Leave the pictures out, and output exactly the lines from the one containing "1800 pixels high." through the one containing "V3 = Vector".

═══ EXERCISE DATA ═══

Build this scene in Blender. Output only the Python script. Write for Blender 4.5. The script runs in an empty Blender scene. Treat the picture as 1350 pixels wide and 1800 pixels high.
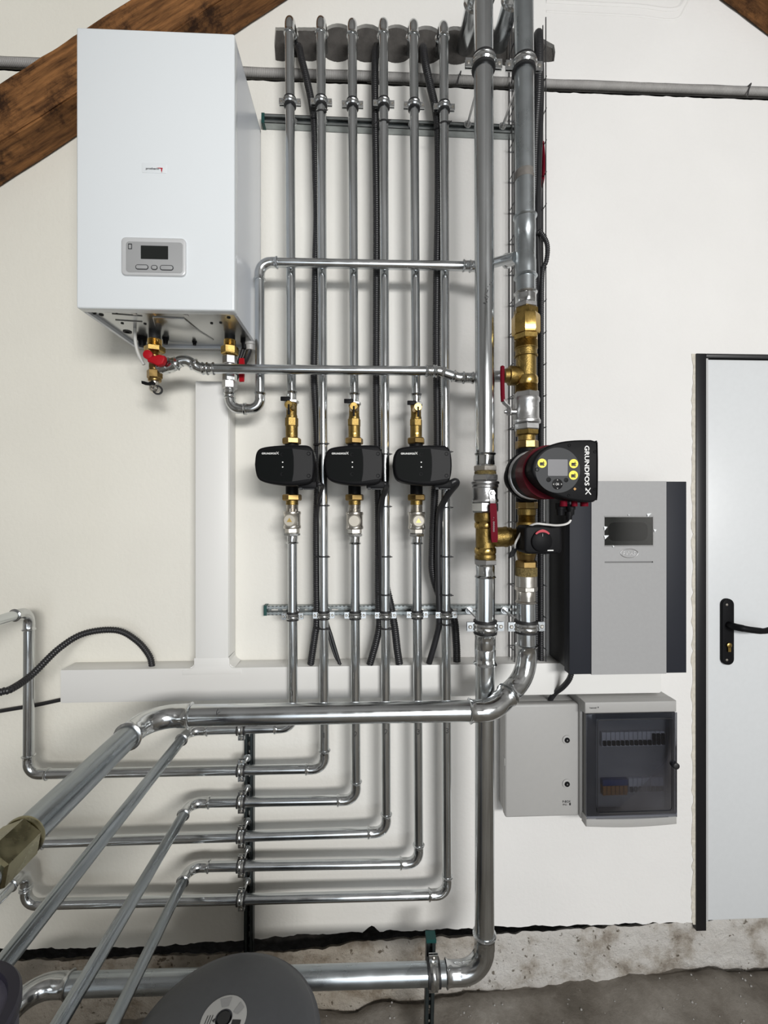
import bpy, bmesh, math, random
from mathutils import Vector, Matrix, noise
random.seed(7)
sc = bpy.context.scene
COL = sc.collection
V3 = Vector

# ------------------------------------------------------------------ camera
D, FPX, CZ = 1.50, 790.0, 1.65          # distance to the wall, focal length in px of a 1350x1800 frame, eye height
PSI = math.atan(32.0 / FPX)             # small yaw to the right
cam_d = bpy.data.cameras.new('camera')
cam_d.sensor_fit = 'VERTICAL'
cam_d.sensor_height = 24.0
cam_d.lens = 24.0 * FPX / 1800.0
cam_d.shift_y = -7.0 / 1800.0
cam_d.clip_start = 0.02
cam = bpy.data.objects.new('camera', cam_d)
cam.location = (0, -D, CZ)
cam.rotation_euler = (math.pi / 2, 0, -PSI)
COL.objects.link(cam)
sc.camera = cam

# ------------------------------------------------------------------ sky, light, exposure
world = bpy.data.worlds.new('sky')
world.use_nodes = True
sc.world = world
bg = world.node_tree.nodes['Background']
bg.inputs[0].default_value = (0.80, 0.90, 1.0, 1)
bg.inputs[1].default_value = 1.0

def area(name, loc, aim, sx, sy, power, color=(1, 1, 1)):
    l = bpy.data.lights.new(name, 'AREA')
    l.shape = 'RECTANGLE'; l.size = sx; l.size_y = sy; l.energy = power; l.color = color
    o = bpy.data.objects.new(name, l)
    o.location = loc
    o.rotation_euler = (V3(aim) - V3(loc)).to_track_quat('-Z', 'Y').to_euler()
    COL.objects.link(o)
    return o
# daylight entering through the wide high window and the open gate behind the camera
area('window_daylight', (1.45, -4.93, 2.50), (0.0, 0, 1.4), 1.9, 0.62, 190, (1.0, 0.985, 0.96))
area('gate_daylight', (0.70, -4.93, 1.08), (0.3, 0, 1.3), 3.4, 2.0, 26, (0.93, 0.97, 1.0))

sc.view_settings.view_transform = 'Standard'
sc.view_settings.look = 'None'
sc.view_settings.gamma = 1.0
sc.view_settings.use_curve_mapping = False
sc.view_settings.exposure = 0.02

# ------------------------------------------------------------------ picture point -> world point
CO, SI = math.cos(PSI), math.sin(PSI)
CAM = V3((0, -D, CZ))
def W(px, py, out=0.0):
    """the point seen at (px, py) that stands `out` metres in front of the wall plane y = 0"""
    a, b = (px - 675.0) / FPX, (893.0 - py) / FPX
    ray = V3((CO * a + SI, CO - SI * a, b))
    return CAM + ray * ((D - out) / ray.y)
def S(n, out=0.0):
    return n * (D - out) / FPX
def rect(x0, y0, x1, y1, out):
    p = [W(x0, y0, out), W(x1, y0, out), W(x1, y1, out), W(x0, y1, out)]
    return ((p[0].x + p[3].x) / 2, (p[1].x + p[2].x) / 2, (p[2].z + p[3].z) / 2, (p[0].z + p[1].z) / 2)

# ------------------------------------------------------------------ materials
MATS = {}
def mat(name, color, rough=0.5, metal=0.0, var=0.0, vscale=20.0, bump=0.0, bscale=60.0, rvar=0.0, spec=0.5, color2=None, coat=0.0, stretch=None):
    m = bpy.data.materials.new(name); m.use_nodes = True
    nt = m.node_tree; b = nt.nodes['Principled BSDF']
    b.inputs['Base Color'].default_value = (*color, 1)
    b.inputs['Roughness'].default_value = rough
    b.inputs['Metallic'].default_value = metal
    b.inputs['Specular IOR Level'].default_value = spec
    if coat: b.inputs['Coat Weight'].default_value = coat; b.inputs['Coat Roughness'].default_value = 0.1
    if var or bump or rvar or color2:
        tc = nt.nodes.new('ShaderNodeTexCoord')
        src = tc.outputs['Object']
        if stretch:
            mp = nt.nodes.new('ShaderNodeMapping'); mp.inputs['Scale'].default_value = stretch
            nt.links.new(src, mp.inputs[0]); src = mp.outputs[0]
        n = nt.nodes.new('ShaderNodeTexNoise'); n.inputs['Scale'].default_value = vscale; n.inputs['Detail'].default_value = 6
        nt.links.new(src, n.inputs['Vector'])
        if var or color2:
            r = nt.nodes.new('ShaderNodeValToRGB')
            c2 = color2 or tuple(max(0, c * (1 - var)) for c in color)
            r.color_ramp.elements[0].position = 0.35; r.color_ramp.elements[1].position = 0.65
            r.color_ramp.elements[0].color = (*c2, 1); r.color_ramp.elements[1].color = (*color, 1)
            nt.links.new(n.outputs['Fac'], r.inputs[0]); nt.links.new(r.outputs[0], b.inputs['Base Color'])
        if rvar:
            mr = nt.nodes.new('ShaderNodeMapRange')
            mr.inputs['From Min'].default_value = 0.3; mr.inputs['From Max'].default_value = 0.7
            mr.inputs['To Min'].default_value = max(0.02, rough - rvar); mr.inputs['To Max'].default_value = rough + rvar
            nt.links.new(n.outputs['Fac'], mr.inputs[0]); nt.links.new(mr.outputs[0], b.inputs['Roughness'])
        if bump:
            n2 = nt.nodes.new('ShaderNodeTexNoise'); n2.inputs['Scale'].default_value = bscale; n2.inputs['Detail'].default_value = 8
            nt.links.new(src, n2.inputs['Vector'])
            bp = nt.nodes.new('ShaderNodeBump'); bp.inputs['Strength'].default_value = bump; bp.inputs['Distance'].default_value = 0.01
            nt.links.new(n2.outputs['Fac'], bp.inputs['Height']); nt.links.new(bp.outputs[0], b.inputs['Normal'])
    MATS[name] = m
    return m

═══
═══ EXERCISE DATA ═══

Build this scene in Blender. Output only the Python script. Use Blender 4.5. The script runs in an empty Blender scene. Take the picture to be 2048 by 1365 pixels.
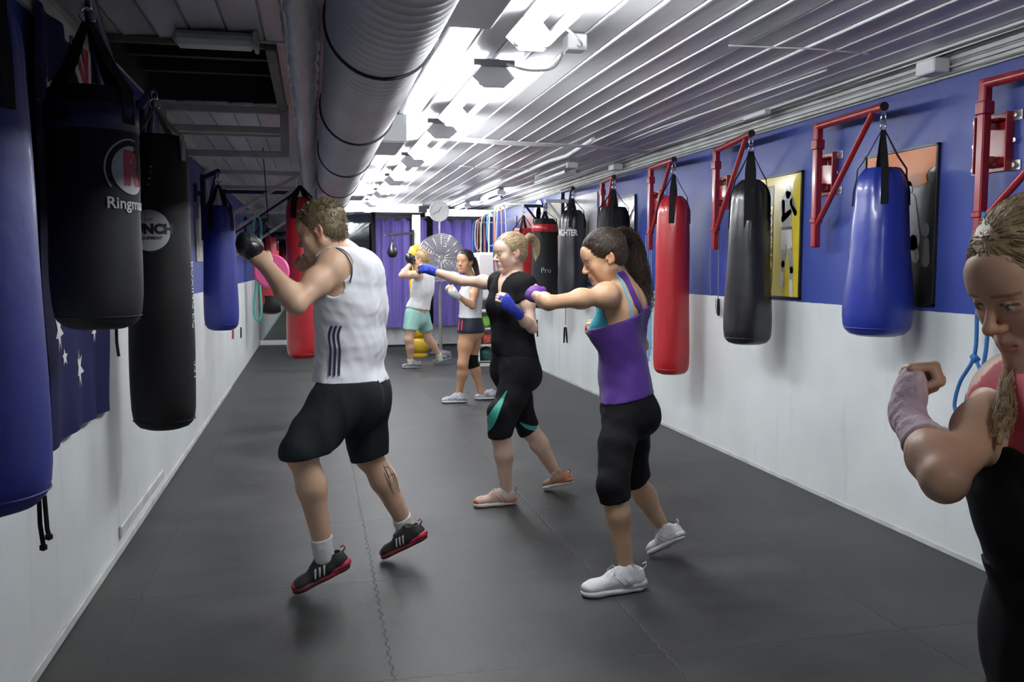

═══
═══ EXERCISE DATA ═══

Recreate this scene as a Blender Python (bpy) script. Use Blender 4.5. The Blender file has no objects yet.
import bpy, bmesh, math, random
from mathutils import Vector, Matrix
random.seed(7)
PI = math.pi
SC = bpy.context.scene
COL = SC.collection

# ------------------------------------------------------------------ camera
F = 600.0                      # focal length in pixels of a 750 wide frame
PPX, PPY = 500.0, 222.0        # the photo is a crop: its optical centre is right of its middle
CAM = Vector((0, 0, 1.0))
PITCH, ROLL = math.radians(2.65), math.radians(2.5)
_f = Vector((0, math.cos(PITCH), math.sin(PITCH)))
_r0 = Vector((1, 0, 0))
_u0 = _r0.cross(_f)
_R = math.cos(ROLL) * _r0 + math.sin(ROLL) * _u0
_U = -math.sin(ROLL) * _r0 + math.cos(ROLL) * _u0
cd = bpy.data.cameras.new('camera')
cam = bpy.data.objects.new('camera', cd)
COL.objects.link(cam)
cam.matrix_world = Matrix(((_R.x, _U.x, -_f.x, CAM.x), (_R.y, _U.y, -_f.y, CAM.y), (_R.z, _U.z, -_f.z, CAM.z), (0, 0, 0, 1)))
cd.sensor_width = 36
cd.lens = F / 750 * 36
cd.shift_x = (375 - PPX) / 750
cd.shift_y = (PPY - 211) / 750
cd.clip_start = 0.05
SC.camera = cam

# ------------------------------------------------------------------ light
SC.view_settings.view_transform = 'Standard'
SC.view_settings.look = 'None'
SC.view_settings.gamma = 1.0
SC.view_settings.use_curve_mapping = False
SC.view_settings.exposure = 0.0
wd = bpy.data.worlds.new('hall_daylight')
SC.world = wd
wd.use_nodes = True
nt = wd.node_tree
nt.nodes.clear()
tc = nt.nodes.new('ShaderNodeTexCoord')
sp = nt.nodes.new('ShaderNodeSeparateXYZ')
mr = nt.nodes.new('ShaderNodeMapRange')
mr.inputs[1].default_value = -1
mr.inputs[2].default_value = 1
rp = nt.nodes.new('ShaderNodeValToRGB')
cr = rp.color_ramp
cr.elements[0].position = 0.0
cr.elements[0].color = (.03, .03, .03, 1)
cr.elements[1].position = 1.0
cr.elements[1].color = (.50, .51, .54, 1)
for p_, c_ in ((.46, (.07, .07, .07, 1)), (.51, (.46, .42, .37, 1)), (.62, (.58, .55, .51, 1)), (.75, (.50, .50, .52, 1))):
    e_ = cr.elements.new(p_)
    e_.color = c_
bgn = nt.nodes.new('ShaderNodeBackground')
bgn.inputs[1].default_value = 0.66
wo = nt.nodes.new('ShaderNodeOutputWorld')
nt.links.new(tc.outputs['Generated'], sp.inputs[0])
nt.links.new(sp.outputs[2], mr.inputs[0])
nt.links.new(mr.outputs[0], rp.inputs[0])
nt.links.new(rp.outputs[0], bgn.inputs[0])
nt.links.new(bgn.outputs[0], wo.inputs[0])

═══

### FINISHED ANSWER
Build this scene in Blender. Output only the Python script. Write for Blender 4.5. The script runs in an empty Blender scene. Treat the picture as 1350 pixels wide and 1800 pixels high.
import bpy, bmesh, math, random
from mathutils import Vector, Matrix, noise
random.seed(7)
sc = bpy.context.scene
COL = sc.collection
V3 = Vector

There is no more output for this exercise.